Spill slime threatens to choke Chennai coast

Spearheaded by the Coast Guard, the clean-up operations were carried out by a host of agencies with volunteers from local fishermen and students.
Cleaning up the spill
Cleaning up the spill

CHENNAI:  In a shocking revelation, it was found that the oil sludge removed from the city’s shores during the oil spill clean-up were buried in pits close to the sea in fishing hamlets north of here.


The huge oil spill on January 28 from the vessel MT Dawn Kancheepuram was due to its collision with British flagged ship BW Maple in Ennore on Kamarajar Port’s channel. It loomed as an environmental disaster as oil and tar balls accumulated along the city’s shoreline extended up to Muttukadu in the south.
Spearheaded by the Coast Guard, the clean-up operations were carried out by a host of agencies with volunteers from local fishermen and students.

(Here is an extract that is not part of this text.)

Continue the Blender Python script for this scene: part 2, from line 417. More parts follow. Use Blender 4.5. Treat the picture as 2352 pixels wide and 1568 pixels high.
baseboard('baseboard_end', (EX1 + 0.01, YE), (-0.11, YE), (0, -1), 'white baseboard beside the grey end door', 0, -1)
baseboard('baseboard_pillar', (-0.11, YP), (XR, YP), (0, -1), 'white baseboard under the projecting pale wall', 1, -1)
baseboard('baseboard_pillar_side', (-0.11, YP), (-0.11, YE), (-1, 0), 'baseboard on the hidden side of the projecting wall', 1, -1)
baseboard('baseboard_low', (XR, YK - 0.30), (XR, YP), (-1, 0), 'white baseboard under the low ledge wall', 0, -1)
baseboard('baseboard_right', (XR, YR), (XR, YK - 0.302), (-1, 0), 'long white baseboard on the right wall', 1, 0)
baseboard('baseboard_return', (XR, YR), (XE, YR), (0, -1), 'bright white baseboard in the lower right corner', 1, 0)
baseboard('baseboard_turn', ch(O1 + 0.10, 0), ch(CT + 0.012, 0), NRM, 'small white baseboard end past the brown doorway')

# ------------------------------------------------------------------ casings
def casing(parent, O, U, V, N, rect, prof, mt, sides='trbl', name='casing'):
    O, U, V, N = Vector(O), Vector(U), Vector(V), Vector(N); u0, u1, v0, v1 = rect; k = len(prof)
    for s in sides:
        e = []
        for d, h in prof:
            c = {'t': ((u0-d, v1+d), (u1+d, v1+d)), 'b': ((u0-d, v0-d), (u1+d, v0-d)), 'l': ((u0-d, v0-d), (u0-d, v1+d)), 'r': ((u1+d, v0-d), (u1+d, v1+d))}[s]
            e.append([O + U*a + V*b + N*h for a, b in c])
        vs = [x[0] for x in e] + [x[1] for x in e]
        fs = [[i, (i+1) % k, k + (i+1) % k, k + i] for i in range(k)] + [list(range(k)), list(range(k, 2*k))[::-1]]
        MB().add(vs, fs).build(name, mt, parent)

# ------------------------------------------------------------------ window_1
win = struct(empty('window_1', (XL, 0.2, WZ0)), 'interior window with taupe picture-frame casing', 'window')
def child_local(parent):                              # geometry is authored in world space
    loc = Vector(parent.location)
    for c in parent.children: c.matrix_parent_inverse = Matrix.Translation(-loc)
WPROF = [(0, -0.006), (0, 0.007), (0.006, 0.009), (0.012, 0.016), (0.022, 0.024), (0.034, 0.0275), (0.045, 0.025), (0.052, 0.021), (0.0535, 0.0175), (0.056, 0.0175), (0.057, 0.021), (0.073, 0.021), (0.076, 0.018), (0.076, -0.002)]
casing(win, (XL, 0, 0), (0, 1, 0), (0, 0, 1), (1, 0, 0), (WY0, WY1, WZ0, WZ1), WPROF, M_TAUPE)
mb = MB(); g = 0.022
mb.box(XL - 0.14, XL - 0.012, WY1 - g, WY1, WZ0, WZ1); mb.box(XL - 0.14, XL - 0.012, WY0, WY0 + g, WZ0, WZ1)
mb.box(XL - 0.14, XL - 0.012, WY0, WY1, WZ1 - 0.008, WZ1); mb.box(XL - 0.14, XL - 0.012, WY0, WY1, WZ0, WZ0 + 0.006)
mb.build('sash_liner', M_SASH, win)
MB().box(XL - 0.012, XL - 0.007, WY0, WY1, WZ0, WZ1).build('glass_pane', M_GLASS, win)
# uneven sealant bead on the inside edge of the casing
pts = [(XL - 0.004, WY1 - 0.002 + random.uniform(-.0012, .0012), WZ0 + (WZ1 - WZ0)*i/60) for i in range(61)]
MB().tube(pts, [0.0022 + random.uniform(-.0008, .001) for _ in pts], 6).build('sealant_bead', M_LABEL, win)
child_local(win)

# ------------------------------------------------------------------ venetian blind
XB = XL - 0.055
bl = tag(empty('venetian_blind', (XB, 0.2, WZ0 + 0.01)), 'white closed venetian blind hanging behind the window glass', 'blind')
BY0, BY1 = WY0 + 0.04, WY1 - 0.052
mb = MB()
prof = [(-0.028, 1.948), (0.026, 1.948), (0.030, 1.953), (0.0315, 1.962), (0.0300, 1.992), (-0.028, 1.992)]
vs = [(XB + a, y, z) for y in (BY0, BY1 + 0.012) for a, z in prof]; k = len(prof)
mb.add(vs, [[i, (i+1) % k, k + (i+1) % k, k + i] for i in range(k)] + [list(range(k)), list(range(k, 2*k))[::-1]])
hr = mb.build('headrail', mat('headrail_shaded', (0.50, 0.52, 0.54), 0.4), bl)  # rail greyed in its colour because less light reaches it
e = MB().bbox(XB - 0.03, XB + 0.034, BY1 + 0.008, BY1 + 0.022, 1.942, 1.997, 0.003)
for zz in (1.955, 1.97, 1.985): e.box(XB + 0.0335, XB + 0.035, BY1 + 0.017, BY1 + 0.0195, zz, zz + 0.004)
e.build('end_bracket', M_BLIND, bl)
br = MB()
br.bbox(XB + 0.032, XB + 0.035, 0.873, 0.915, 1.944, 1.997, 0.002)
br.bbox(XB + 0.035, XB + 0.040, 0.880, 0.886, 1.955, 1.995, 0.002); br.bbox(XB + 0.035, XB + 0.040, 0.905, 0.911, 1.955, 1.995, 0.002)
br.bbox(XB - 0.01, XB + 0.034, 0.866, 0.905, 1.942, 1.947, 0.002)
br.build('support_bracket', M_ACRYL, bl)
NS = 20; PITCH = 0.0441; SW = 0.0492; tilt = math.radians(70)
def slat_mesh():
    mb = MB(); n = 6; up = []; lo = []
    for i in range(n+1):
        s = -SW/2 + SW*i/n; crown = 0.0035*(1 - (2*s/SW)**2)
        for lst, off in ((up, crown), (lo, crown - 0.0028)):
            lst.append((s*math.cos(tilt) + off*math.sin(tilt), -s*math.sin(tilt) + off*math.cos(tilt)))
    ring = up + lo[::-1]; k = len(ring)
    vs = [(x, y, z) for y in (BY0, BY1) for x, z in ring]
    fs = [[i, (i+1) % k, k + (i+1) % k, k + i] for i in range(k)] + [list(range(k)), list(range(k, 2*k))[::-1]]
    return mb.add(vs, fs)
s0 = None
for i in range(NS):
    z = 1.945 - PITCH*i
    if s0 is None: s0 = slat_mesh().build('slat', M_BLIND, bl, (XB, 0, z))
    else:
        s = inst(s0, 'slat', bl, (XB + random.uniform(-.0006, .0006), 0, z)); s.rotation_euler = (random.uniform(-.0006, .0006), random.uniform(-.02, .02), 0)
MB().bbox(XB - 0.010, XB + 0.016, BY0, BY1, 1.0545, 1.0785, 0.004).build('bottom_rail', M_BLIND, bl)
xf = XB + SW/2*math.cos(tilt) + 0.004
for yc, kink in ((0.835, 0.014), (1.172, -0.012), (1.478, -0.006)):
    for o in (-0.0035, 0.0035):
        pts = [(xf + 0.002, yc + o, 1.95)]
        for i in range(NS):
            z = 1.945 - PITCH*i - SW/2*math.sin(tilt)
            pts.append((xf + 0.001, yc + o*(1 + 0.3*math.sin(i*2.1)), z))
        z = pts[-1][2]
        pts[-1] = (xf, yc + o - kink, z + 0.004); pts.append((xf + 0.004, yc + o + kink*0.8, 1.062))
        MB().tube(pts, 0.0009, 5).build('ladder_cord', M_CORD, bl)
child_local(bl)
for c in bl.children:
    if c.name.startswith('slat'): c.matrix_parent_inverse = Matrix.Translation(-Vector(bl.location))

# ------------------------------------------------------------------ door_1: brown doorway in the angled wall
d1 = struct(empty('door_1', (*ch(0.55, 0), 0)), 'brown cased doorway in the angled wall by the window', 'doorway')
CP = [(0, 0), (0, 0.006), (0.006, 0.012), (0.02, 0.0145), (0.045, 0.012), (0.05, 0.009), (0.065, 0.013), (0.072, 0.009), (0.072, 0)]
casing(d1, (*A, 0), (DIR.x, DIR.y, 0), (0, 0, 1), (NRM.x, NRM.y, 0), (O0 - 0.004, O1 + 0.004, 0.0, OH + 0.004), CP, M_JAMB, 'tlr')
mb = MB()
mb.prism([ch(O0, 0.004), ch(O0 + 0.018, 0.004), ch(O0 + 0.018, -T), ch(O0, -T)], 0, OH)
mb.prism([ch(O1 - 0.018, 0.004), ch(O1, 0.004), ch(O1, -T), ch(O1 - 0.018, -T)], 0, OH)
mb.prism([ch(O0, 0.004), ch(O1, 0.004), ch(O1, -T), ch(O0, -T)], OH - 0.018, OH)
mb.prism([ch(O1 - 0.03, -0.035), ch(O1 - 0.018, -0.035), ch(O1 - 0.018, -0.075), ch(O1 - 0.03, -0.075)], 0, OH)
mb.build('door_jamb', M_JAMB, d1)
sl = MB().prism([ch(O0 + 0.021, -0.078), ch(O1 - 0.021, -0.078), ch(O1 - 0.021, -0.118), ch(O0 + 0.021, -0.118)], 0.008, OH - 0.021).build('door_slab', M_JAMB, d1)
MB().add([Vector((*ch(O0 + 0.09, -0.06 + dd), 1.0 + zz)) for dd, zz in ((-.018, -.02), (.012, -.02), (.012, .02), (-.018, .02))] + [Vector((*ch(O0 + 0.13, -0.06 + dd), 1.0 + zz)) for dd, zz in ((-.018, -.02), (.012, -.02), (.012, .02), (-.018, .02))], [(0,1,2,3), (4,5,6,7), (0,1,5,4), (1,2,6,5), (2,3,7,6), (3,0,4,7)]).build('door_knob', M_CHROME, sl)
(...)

Officials had said the removed oil sludge would be dumped inside the Kamarajar Port in Ennore and treated with microbes for a bio-remediation process. However, when we visited KVK Kuppam, a fishing hamlet near Kasimedu, at least seven pits were found near the sea in which the removed oil spill were buried.

; a worker shovels contaminated sand
; a worker shovels contaminated sand


“We don’t know who dumped the sludge into the pits,” said a contractual employee of Dariya Shipping, which owns MT Dawn Kancheepuram. Seven drums, each of 20 litres, were lying on the shore. The spot was just 2 km from Bharathi Nagar, the worst affected by the oil spill.


Fishermen are worried that dumping oil sludge will make the entire cleaning process a futile exercise. “The sludge will mix with the sea again during high tides. This will again lead to a crisis,” said Srikanth,
On Friday, a group of fishermen from the KVK Kuppam area, led by a councillor, stopped the clean-up operations at Bharathi Nagar, demanding officials to first clear the dumped oil sludge.

“We have not carried out any work since some local goons (fishermen) stopped us on Friday,” said an official of Viraj Clean Sea Enterprises, one of the companies contracted to undertake the clean-up operations by Dariya Shipping. “We have to clean the rocks by using hot water and high jet pressure cleaner. But the entire operation has been put on hold,” he said. 


Meanwhile, no official from the Indian Coast Guard was at to be seen. Despite repeated phone calls, senior Coast Guard officials could not be reached for comments.


The shore at KVK Kuppam was full of tar balls and a thick layer of oil. “It is a cover-up and not a clean-up. Their intent is just to get the job done somehow,” said environmentalist Nityanand Jayaraman. “Where are Pollution Control Board officials who have to oversee the entire operations? If it is being done under the watch of board officials, then they are guilty. Else it is a case of negligence on their part,” said Jayaraman.


Indian Oil Corporation’s deputy general manager (Research and Development) S K Puri, one of the two scientists to supervise the treatment process in Kamarajar Port, said dumping the oil sludge in pits would exponentially increase the time required for the bio-remediation process. “The collected oil sludge must immediately be taken to the port for treating with microbes,” he added. 


“The bio-remediation process will take three to four months. But if they dump it in pits, then it would take more than two to three years to get it treated and it could pose a threat to environment,” Puri said.